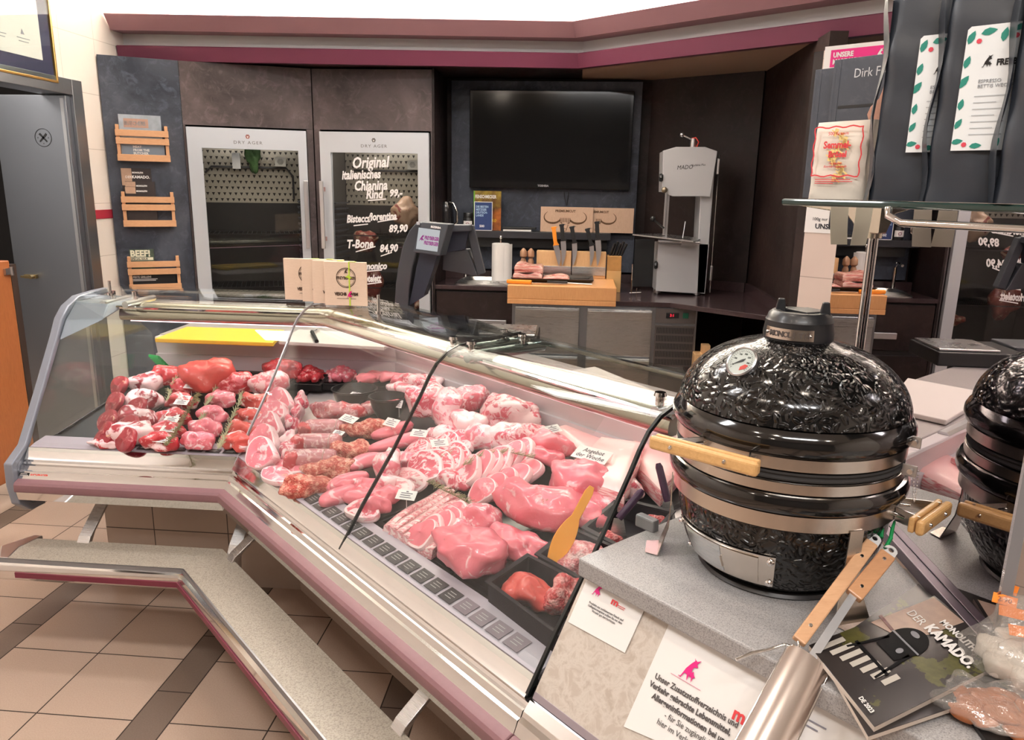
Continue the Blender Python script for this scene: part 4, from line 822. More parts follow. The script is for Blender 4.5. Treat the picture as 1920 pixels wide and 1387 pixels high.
# knife blocks with five knives
KBW = woodm('knife_block_bamboo', (.62, .36, .16), (.76, .48, .25), (40, 4, 3), .4)
kbx = [aty(px, 600, 4.72).x for px in (1003, 1067, 1069, 1131)]
zt_, zm, zb_ = aty(1060, 471, 4.72).z, aty(1060, 499, 4.72).z, zc
for k in (0, 1):
    kb = thing('knife_block', ('left' if k == 0 else 'right') + ' magnetic bamboo knife block standing behind the tray', 'knife block', ((kbx[2 * k] + kbx[2 * k + 1]) / 2, 4.74, zc))
    part('bamboo_panel', B().bx(kbx[2 * k], kbx[2 * k + 1], 4.72, 4.79, zc, zt_), KBW, kb, .003)
    part('steel_band', B().bx(kbx[2 * k], kbx[2 * k + 1], 4.712, 4.7195, zc + .02, zm), STEEL, kb, .001)
def knife(px0, py0, px1, py1, pxb, pyb, hm, lab_, wide, y=4.700):
    """handle end, bolster, blade tip"""
    a, c, e = aty(px0, py0, y), aty(px1, py1, y), aty(pxb, pyb, y)
    k = thing('knife', lab_, 'knife', e); d = (a - c).normalized(); s = Vector((d.z, 0, -d.x)); L = (a - c).length
    pr = [(0, .022), (.10, .015), (.22, .011), (.55, .0125), (.85, .012), (.95, .017), (1.0, .013)]
    o = [c + d * (L * t) + s * w_ for t, w_ in pr]; i_ = [c + d * (L * t) - s * (w_ if t > .2 else w_ * .75) for t, w_ in pr][::-1]
    o.insert(-1, c + d * L * .93 + s * .028) if wide else None
    pts = o + i_; part('handle', B().hexa([p + Vector((0, -.009, 0)) for p in pts], [p + Vector((0, .009, 0)) for p in pts]), hm, k, .004)
    d2 = (e - c); n = 10; rs = []
    for j in range(n + 1):
        t = j / n; w_ = wide * (1 - t ** 3) * .5 + .001; ctr_ = c + d2 * t + s * (.006 * math.sin(t * PI)); rs.append([ctr_ + s * w_ + Vector((0, -.0008, 0)), ctr_ - s * w_ + Vector((0, -.0002, 0)), ctr_ - s * w_ + Vector((0, .0002, 0)), ctr_ + s * w_ + Vector((0, .0008, 0))])
    part('blade', B().rings(rs, True, True), SATIN, k)
ORH = plain('orange_handle', (.80, .27, .02), .4)
knife(1038, 425, 1042, 460, 1048, 499, ORH, 'orange handled knife, leftmost on the knife blocks', .045 * .72)
knife(1053, 420, 1056, 452, 1054, 499, BLACK, 'black handled knife directly right of the orange one', .042 * .72)
knife(1072, 424, 1077, 456, 1074, 499, BLACK, 'black handled knife in the middle of the five on the blocks', .040 * .72)
knife(1101, 428, 1109, 461, 1107, 499, BLACK, 'low black handled knife, second from the right on the blocks', .036 * .72)
knife(1119, 415, 1121, 450, 1120, 499, BLACK, 'tallest black handled knife at the far right of the blocks', .045 * .72)
kn = thing('knife', 'orange handled knife lying flat at the front edge of the chopping block', 'knife', (-.3, 4.36, zc)); hx0, hx1 = aty(950, 523, 4.36).x, aty(997, 529, 4.36).x
part('handle', B().box(((hx0 + hx1) / 2, 4.36, zc + .012), (hx1 - hx0, .026, .022), -.05), ORH, kn, .006); part('blade', B().prism([(hx1, 4.348), (hx1 + .20, 4.35), (hx1 + .22, 4.362), (hx1, 4.372)], zc + .008, zc + .0095), SATIN, kn)
fk = thing('carving_fork', 'steel fork lying on the chopping block beside the orange knife', 'fork', (-.05, 4.40, zc)); part('handle', B().box((-.10, 4.40, zc + .010), (.12, .018, .016), -.12), BLACK, fk, .004); part('prongs', B().cyl((-.04, 4.395, zc + .008), (.10, 4.37, zc + .006), .003).cyl((-.04, 4.402, zc + .008), (.10, 4.385, zc + .006), .003), SATIN, fk)
for k, px in enumerate((981, 995)):
    x = aty(px, 490, 4.68).x; ml = thing('pepper_mill', ('left' if k == 0 else 'right') + ' small wooden mill standing behind the bacon', 'mill', (x, 4.68, zc))
    part('body', B().lathe([(.020, 0), (.022, .01), (.018, .06), (.019, .10), (.012, .118)], (x, 4.69, zc), 20), plain('mill_wood', (.30, .16, .09), .5), ml, smooth=40); part('head', B().lathe([(.010, .118), (.021, .130), (.021, .16), (.012, .172), (.004, .180)], (x, 4.69, zc), 20), MATS['mill_wood'], ml, smooth=40)
bk = thing('slotted_knife_block', 'upright wooden knife block with dark handles, right of the chopping block', 'knife block', (.36, 4.75, .933))
x0, x1 = aty(1136, 540, 4.72).x, aty(1163, 540, 4.72).x; z1, z2 = aty(1140, 480, 4.72).z, aty(1140, 535, 4.72).z
part('block', B().bx(x0, x1, 4.72, 4.82, .933, z1), plain('honey_wood', (.42, .22, .07), .45, var=.2, vscale=40), bk, .003)
part('front_plate', B().bx(x0, x1, 4.715, 4.7195, .933, (z1 + .933) / 2 + .02), plain('pale_honey', (.55, .34, .14), .45), bk)
for k in range(5): part('knife_handle', B().cyl((x0 + .018 + k * .017, 4.77, z1), (x0 + .045 + k * .018, 4.76, z1 + .075 + .012 * (k % 2)), .008, seg=8), BLACK, bk, smooth=50)
# band saw on its feet
bs = thing('band_saw', 'grey upright butcher band saw standing on the corner of the worktop', 'band saw', (.70, 4.72, zw))
GS = plain('saw_grey', (.56, .56, .58), .38, .3); YS = 4.70
def sx(px, py, y=YS): return aty(px, py, y)
ang = .0
def spoly(pts, y0, y1, b=None): b = b or B(); return b.hexa([sx(*p) + Vector((0, y0 - YS, 0)) for p in pts][::-1], [sx(*p) + Vector((0, y1 - YS, 0)) for p in pts][::-1])
part('column', spoly([(1318, 279), (1343, 284), (1322, 551), (1304, 549)], 4.70, 4.90), GS, bs, .004)
part('upper_wheel_cover', spoly([(1242, 283), (1266, 276), (1320, 276), (1343, 284), (1330, 369), (1315, 368), (1260, 368), (1240, 360)], 4.66, 4.698), GS, bs, .003)
part('upper_housing', spoly([(1242, 284), (1266, 278), (1343, 284), (1334, 368), (1240, 360)], 4.70, 4.86), GS, bs, .003)
part('lower_cover', spoly([(1233, 455), (1310, 457), (1306, 549), (1228, 544)], 4.66, 4.698), GS, bs, .003)
part('lower_housing', spoly([(1233, 456), (1330, 457), (1322, 550), (1228, 545)], 4.70, 4.88), GS, bs, .003)
p = sx(1215, 446); q = sx(1300, 452)
part('cutting_table', B().hexa([sx(1186, 441, 4.62), sx(1300, 454, 4.52), sx(1316, 449, 4.75), sx(1240, 440, 4.9)], [v + Vector((0, 0, .008)) for v in (sx(1186, 441, 4.62), sx(1300, 454, 4.52), sx(1316, 449, 4.75), sx(1240, 440, 4.9))]), STEEL, bs)
part('table_rail', B().cyl(sx(1234, 452, 4.6), sx(1312, 455, 4.6), .010, seg=14).box(sx(1290, 455, 4.6), (.08, .03, .03)), SATIN, bs, smooth=50)
part('blade_guard', B().bx(*[sx(1247, 400, 4.66).x - .007, sx(1247, 400, 4.66).x + .007, 4.655, 4.67, sx(1247, 441, 4.66).z, sx(1250, 352, 4.66).z]), SATIN, bs, .002)
part('blade', B().bx(sx(1249, 400).x, sx(1249, 400).x + .012, 4.68, 4.681, sx(1249, 445).z, sx(1249, 360).z), SATIN, bs)
part('guide_knob', B().sphere(sx(1246, 356, 4.64), .018), plain('brass_dull', (.30, .25, .18), .35, .8), bs, smooth=60)
part('push_lever', B().cyl(sx(1225, 411, 4.62), sx(1245, 428, 4.62), .006).sphere(sx(1224, 410, 4.62), .016), BLACK, bs, smooth=60)
part('fence', B().cyl(sx(1280, 446, 4.6), sx(1285, 415, 4.62), .003), SATIN, bs)
for z_ in ((1243, 333), (1233, 497)):
    part('clamp_knob', B().lathe([(.020, 0), (.024, .01), (.020, .02)], sx(z_[0], z_[1], 4.66), 8, R=Matrix.Rotation(-PI / 2, 3, 'Y')), BLACK, bs)
pt_ = sx(1299, 278, 4.75); part('tension_screw', B().cyl(pt_, pt_ + Vector((0, 0, .055)), .018).cyl(pt_ + Vector((0, 0, .045)), pt_ + Vector((-.065, 0, .075)), .005).sphere(pt_ + Vector((-.068, 0, .077)), .015), SATIN, bs, smooth=50)
part('red_cable', B().tube([pt_ + Vector((.018, -.01, .0)), pt_ + Vector((.03, -.02, .035)), pt_ + Vector((.01, -.02, .06)), pt_ + Vector((-.01, 0, .055))], .004, 8), plain('red_cable', (.7, .05, .03), .4), bs, smooth=60)
part('door_seam_rod', B().cyl(sx(1349, 290, 4.72), sx(1331, 548, 4.72), .0035), CHROME, bs)
for yy in (312, 512): part('hinge', B().box(sx(1346 if yy < 400 else 1333, yy, 4.69), (.014, .03, .09)), SATIN, bs, .003)
for px, py in ((1232, 547), (1306, 551)):
    p = sx(px, py, 4.69); part('foot', B().cyl((p.x, 4.69, zw), (p.x, 4.69, p.z + .01), .007).cyl((p.x, 4.69, p.z - .004), (p.x, 4.69, p.z + .014), .02), SATIN, bs)
    part('foot', B().cyl((p.x, 4.86, zw), (p.x, 4.86, p.z + .01), .007), SATIN, bs)
fr = frame(sx(1269, 318, 4.6595), (1, 0, .07), (0, 0, 1)); text('MADO', .034, fr, BLACK, bs, 0, 0, sx=.9, shear=.2, name='maker_lettering'); text('Perfekta Plus', .017, fr, BLACK, bs, .085, .014, sx=.9, shear=.2, name='maker_lettering')
part('rear_machine_panel', B().bx(sx(1190, 470, 4.9).x, sx(1226, 470, 4.9).x, 4.90, 4.93, .95, 1.25), BLACK, bs)
part('pusher_stand', B().cyl(sx(1184, 550, 4.6), sx(1186, 495, 4.6), .004).cyl(sx(1180, 549, 4.6), sx(1202, 548, 4.6), .003).cyl(sx(1193, 556, 4.6), sx(1194, 540, 4.6), .003), CHROME, bs)
for px, py, z_, lb, sz in ((1318, 650, .0, 'small wooden block stool under the corner worktop', 1), ):
    w0 = aty(1313, 690, 4.3); solo('wood_offcut', B().box((w0.x, 4.3, w0.z + .045), (.09, .09, .09)).box((w0.x + .02, 4.3, w0.z + .105), (.045, .06, .07)), KBW, 'small stepped wooden block below the corner worktop, beside the vent grille', 'wooden block', bevel=.002)
    st_ = thing('side_stand', 'low dark stand under the corner worktop carrying the stepped wooden block', 'stand', (w0.x, 4.3, 0)); part('top', B().bx(w0.x - .09, w0.x + .12, 4.2, 4.4, w0.z - .02, w0.z - .0005), BROWN, st_); [part('leg', B().bx(w0.x + x - .01, w0.x + x + .01, 4.3 + y - .01, 4.3 + y + .01, 0, w0.z - .02), DARKSTEEL, st_) for x in (-.075, .10) for y in (-.08, .08)]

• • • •

WRITTEN EXERCISE - Show the lines that mention the word "from".

RESPONSE BELOW -
Continue the Blender Python script for this scene: part 4, from line 822. More parts follow. The script is for Blender 4.5. Treat the picture as 1920 pixels wide and 1387 pixels high.
knife(1101, 428, 1109, 461, 1107, 499, BLACK, 'low black handled knife, second from the right on the blocks', .036 * .72)